Bickerstaff's previous spouse, Mary Beth, lives in nearby Tiburon with their two children in another house owned by Bickerstaff. According to a 1986 report on the society pages of the San Diego Union-Tribune, Bickerstaff and Mary Beth Greisofe were married in September of that year in a ceremony at the now-defunct Atlantis restaurant near Sea World. The account said Mary Beth, whose parents lived in El Cajon, was attending ucsd at the time. The paper also reported that "the bridegroom, a 1982 graduate of London University's Birbeck College in England, is the son of Mr. and Mrs. David Bickerstaff of London. The couple took a wedding trip to Mexico. They live in La Jolla." Messages left for Mary Beth at her house in Tiburon went unanswered.

No one contacted who said they knew of Bickerstaff could say exactly what he did for a living in those days, but state records show that he had a license to sell insurance. The San Francisco Chronicle reported last week that Bickerstaff had previously lost that license and was fired by Prudential Securities in 1991 after being accused of forging clients' signatures to get bonuses and writing phony checks and ledger statements. In 1995, the paper reported, Bickerstaff was fined $50,000 by the National Association of Securities Dealers and barred from working as a broker after another forgery incident. That same year, the state Department of Corporations also barred him from working as an investment advisor.

None of those sanctions, however, stopped Bickerstaff from racing his horses at Del Mar when he wasn't running his company, bfa Financial, out of several well-appointed rooms in a Rancho Bernardo office building. Bickerstaff's elaborate Web page, which was still operating last week, says that "Donald moved to the United States in 1984 to become a financial consultant with one of the country's top financial companies. He founded Bickerstaff Associates three years later. Since then the firm has grown to provide advisory services for client assets in excess of $250 million dollars." According to the Web page, "Bickerstaff Associates offers a comprehensive program of financial and estate planning. Our mission is to offer clients integrated financial planning that provides them with long-term economic security."

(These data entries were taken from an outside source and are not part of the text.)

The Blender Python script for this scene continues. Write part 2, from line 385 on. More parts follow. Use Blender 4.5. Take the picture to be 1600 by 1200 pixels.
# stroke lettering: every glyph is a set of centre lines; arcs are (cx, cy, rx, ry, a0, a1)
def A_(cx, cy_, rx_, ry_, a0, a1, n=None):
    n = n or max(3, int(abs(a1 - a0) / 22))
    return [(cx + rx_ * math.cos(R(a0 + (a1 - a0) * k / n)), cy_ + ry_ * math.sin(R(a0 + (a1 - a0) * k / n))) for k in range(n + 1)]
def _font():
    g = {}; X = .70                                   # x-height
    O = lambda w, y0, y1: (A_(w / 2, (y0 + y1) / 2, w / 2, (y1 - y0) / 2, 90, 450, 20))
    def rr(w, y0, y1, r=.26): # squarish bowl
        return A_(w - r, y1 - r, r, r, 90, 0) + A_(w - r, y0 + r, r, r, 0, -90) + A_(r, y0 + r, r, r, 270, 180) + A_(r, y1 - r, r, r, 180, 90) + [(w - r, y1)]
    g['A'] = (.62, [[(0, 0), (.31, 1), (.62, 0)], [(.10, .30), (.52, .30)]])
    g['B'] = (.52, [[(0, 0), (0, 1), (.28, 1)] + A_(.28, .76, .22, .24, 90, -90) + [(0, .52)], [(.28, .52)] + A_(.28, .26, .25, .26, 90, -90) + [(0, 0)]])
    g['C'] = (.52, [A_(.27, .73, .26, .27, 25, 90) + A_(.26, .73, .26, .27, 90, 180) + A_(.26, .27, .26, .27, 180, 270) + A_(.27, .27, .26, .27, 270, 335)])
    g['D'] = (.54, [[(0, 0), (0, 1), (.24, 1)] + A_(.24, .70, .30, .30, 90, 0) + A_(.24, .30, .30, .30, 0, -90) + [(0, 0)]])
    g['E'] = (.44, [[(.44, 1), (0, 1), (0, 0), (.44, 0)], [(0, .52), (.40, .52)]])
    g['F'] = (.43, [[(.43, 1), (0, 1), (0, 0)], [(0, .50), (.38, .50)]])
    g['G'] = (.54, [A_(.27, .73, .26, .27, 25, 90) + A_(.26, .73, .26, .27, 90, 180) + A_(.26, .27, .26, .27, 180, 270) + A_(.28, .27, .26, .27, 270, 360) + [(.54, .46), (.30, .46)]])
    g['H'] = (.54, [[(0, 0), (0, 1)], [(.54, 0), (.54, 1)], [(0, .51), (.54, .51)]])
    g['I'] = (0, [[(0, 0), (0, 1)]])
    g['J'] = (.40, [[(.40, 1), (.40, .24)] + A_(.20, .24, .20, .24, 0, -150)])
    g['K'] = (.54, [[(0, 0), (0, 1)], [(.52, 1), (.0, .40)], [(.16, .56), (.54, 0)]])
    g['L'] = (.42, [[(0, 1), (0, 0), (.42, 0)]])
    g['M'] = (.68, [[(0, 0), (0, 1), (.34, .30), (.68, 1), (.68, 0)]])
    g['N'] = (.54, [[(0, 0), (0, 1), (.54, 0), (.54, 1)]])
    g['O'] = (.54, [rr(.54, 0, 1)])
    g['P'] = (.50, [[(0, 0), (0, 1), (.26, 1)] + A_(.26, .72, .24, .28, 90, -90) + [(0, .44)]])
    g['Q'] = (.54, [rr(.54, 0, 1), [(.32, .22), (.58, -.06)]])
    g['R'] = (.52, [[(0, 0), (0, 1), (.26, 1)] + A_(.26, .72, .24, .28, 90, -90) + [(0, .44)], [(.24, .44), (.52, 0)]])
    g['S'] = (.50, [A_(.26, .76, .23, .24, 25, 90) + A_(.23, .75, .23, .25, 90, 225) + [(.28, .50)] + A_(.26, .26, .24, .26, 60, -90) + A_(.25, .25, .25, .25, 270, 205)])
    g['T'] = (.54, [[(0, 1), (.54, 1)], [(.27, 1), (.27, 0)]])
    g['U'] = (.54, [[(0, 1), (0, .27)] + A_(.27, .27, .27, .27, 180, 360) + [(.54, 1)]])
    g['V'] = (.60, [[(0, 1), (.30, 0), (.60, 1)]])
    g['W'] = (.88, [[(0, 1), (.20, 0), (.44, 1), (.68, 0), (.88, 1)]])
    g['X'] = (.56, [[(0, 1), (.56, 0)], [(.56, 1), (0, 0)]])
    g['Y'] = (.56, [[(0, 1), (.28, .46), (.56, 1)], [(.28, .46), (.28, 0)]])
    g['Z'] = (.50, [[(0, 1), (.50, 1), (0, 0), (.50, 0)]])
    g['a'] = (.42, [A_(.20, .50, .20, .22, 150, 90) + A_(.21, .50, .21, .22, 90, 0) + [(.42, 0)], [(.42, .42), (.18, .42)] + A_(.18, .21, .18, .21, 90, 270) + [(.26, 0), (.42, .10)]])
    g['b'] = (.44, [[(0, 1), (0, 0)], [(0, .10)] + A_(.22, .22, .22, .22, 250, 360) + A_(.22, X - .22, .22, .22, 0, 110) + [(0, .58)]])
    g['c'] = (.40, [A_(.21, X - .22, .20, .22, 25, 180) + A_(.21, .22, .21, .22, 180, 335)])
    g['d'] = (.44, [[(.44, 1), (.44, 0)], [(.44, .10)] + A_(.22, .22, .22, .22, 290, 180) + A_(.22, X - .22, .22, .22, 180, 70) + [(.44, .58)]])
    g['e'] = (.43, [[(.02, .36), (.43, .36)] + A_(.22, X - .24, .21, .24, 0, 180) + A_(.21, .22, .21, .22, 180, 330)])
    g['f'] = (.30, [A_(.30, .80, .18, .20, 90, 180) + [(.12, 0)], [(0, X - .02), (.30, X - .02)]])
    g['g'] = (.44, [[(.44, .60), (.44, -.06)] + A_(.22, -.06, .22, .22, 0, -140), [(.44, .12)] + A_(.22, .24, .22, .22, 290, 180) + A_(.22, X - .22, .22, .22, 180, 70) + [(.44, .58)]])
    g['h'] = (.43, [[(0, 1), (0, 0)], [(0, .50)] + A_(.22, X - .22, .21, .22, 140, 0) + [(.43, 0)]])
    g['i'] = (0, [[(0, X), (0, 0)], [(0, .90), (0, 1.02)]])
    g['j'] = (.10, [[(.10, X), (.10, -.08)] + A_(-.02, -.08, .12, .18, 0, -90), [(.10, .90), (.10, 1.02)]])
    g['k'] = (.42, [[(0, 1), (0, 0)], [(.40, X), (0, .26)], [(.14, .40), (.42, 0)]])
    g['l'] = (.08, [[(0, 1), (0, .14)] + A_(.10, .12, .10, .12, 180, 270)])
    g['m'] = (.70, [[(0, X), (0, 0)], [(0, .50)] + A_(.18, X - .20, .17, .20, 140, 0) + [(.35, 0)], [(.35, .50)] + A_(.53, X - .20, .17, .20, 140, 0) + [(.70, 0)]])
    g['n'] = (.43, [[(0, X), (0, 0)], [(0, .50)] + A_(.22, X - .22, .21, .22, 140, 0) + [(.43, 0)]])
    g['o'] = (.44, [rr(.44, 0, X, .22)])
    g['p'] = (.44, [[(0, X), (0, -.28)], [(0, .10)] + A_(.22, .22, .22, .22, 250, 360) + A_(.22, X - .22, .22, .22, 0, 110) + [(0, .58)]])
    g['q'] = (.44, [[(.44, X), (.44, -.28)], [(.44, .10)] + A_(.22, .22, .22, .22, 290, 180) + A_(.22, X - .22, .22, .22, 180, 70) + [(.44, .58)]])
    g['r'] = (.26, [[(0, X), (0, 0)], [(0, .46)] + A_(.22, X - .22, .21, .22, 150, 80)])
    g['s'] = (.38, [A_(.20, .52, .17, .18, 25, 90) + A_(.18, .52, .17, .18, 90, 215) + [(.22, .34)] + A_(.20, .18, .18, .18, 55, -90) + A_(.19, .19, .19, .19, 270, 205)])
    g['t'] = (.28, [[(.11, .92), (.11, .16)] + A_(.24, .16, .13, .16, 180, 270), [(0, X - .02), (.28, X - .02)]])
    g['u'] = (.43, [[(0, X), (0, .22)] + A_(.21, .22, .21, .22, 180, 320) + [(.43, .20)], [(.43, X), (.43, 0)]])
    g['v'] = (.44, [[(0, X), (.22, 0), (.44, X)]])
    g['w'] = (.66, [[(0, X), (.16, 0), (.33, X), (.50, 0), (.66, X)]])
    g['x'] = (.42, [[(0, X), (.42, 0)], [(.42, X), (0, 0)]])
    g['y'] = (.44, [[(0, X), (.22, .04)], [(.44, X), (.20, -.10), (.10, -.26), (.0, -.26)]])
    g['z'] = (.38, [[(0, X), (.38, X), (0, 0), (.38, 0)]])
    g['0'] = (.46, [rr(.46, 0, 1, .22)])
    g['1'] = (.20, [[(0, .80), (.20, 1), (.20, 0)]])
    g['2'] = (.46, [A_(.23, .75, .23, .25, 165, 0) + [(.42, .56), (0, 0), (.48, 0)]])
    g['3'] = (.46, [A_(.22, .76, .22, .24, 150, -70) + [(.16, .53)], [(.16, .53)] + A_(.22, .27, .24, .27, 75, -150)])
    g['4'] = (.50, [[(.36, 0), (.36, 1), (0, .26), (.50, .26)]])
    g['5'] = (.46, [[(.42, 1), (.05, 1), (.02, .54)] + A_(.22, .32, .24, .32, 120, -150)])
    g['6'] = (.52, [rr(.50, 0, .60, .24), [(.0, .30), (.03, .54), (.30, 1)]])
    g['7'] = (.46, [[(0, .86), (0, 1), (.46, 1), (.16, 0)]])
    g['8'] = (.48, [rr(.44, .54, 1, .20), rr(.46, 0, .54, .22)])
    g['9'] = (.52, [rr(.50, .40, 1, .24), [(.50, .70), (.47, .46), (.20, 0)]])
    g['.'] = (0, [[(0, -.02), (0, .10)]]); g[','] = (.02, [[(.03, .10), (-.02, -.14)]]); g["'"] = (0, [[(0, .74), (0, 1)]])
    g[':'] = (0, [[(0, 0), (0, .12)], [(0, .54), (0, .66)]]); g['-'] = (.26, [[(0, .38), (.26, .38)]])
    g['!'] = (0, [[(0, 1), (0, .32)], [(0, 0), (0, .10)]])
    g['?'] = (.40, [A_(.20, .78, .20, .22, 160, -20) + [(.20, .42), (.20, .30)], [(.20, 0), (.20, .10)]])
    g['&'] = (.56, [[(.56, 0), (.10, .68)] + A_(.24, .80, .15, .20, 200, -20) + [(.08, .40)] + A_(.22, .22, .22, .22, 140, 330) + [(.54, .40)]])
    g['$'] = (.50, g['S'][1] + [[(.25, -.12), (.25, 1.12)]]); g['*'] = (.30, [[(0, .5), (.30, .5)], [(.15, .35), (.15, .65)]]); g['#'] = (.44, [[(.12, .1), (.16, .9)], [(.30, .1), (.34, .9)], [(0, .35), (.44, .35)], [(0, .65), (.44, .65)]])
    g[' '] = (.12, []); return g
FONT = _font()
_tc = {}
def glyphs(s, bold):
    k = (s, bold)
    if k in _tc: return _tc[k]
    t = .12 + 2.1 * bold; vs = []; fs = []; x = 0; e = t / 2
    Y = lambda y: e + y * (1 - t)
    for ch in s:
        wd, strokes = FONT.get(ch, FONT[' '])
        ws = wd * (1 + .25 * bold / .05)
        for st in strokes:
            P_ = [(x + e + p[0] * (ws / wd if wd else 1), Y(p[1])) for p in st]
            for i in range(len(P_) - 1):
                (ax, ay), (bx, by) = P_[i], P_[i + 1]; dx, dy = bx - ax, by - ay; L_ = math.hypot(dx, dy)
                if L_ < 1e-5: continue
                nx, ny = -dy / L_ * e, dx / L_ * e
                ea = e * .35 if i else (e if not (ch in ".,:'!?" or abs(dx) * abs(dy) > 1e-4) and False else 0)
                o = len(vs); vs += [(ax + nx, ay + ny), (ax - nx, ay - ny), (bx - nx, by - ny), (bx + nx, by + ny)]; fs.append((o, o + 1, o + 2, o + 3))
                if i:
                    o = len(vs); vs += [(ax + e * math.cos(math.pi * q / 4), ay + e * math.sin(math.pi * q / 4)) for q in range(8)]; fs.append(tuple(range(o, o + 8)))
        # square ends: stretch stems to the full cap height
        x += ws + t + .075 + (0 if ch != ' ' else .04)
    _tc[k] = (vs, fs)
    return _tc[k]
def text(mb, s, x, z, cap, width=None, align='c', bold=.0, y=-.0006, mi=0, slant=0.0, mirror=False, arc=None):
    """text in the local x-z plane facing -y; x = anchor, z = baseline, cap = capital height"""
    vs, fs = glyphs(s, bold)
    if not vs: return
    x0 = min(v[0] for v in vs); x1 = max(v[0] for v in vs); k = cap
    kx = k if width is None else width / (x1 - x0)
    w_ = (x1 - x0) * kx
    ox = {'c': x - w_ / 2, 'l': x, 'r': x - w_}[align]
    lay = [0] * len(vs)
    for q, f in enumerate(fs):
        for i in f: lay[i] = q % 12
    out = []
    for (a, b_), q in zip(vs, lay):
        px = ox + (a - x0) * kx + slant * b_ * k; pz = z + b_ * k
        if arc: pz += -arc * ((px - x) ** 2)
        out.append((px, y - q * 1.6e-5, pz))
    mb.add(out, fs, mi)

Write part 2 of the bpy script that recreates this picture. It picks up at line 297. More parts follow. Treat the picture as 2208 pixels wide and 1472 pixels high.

A British newspaper, the Scotsman, reported last week that Bickerstaff was best known for "splashy black-tie parties, such as his Christmas event at an expensive San Francisco hotel last December. Hundreds of moneyed professionals would attend his events, often in limousines. 'They were really polished and lavish,' said one guest who attended the Christmas party. 'I've been to the White House, and this was top-cabin all the way.' The alleged con man would typically make a speech too, with the same smooth talk and quick answers that brought business to his company."